[Start of Data to use]

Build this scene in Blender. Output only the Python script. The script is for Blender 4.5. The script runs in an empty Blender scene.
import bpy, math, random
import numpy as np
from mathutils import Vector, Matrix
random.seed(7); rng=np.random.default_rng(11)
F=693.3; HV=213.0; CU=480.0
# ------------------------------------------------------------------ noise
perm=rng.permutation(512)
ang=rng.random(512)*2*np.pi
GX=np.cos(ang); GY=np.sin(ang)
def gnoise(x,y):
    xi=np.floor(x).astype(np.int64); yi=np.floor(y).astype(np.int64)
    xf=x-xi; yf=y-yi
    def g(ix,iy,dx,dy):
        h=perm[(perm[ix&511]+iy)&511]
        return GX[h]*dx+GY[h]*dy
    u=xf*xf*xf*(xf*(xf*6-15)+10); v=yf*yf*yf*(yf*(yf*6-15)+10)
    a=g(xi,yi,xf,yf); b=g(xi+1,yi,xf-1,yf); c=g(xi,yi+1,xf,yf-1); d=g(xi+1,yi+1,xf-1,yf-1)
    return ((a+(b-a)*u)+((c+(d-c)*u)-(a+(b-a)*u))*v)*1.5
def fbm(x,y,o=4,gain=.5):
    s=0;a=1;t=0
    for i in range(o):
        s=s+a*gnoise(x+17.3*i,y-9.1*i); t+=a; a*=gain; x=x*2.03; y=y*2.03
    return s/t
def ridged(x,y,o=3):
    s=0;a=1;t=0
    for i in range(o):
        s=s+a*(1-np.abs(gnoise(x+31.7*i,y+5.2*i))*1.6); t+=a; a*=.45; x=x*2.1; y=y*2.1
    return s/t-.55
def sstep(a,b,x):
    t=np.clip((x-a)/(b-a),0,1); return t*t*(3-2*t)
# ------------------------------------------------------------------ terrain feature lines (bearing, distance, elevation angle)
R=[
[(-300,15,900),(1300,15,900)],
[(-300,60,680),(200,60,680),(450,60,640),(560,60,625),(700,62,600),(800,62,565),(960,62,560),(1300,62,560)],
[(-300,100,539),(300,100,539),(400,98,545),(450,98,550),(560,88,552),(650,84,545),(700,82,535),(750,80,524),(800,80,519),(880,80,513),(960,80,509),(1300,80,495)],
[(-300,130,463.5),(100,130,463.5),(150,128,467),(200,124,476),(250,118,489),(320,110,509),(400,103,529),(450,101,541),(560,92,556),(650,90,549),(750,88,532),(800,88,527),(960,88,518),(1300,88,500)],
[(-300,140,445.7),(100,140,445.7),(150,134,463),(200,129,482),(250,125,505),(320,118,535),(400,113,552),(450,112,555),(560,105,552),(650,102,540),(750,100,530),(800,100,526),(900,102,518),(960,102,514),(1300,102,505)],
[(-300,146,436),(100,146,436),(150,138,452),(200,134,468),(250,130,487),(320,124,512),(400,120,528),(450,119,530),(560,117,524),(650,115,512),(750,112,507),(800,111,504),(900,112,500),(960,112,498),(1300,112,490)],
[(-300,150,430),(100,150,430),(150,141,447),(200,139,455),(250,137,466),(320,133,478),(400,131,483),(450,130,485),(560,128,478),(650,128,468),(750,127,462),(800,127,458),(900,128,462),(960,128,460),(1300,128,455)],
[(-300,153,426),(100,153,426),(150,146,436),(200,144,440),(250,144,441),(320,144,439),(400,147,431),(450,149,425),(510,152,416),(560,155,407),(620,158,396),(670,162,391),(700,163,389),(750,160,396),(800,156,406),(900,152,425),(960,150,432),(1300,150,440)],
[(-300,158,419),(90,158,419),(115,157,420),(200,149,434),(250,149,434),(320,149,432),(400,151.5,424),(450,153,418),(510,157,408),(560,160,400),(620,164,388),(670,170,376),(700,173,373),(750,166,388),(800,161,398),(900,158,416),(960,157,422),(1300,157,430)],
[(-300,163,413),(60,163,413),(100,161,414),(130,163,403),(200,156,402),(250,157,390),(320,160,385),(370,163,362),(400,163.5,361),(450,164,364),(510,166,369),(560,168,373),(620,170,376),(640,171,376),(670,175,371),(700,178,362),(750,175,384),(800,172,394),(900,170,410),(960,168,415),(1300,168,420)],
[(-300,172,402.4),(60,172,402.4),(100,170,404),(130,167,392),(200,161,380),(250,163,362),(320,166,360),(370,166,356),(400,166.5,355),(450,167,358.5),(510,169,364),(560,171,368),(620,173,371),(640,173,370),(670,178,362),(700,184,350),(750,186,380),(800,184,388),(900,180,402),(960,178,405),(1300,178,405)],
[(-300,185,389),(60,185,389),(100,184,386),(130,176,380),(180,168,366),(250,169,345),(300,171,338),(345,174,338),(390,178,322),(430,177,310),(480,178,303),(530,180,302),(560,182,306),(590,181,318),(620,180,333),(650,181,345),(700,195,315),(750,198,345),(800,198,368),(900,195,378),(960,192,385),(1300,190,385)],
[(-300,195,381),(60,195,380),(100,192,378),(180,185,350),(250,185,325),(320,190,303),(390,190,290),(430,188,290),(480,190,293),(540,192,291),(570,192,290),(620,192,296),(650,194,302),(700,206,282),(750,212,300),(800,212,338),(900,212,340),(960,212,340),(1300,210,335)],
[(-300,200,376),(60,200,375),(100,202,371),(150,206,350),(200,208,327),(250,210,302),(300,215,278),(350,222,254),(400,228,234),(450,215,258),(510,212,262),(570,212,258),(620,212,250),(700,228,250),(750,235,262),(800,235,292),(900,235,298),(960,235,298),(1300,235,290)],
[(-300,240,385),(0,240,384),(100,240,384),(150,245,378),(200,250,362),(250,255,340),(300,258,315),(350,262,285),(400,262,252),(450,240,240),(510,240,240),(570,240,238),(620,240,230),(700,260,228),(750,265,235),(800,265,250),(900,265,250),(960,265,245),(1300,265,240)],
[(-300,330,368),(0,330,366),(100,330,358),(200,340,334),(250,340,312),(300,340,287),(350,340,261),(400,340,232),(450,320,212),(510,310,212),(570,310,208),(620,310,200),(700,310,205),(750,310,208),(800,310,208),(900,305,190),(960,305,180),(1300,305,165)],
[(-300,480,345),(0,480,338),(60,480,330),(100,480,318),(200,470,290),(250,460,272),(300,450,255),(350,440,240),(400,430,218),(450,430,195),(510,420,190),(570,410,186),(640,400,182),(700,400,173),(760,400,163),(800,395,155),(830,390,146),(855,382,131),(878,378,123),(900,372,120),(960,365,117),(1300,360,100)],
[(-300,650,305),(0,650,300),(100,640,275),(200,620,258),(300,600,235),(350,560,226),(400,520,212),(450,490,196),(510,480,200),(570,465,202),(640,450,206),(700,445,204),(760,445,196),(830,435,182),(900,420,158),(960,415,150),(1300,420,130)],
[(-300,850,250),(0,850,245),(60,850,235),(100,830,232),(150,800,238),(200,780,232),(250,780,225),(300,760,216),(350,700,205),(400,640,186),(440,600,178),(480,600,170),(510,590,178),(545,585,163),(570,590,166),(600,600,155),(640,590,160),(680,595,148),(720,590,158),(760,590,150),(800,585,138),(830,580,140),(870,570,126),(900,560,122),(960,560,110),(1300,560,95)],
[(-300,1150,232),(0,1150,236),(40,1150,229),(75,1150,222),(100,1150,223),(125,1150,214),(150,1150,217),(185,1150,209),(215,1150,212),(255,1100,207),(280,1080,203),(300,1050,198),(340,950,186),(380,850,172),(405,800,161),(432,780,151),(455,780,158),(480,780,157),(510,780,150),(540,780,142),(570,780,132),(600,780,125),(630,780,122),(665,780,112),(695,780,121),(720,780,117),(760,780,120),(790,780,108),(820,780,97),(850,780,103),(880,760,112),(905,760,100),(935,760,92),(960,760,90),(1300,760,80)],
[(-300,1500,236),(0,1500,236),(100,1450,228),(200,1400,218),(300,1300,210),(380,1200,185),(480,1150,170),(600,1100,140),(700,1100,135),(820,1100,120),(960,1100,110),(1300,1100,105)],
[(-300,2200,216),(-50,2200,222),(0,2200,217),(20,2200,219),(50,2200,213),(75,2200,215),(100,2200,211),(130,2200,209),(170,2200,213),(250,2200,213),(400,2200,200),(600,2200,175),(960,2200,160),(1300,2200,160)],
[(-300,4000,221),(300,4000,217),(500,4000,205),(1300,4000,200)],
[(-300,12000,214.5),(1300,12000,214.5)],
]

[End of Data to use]
[Start of Data to use]

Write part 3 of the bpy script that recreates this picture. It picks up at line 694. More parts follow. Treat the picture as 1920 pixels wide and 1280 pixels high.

[End of Data to use]
[Start of Data to use]

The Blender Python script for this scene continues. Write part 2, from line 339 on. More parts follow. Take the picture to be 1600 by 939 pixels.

[End of Data to use]

=== Task prompt ===
Of the lines in this data, how many contain "More"? Reply with only the number.

=== Task result ===
2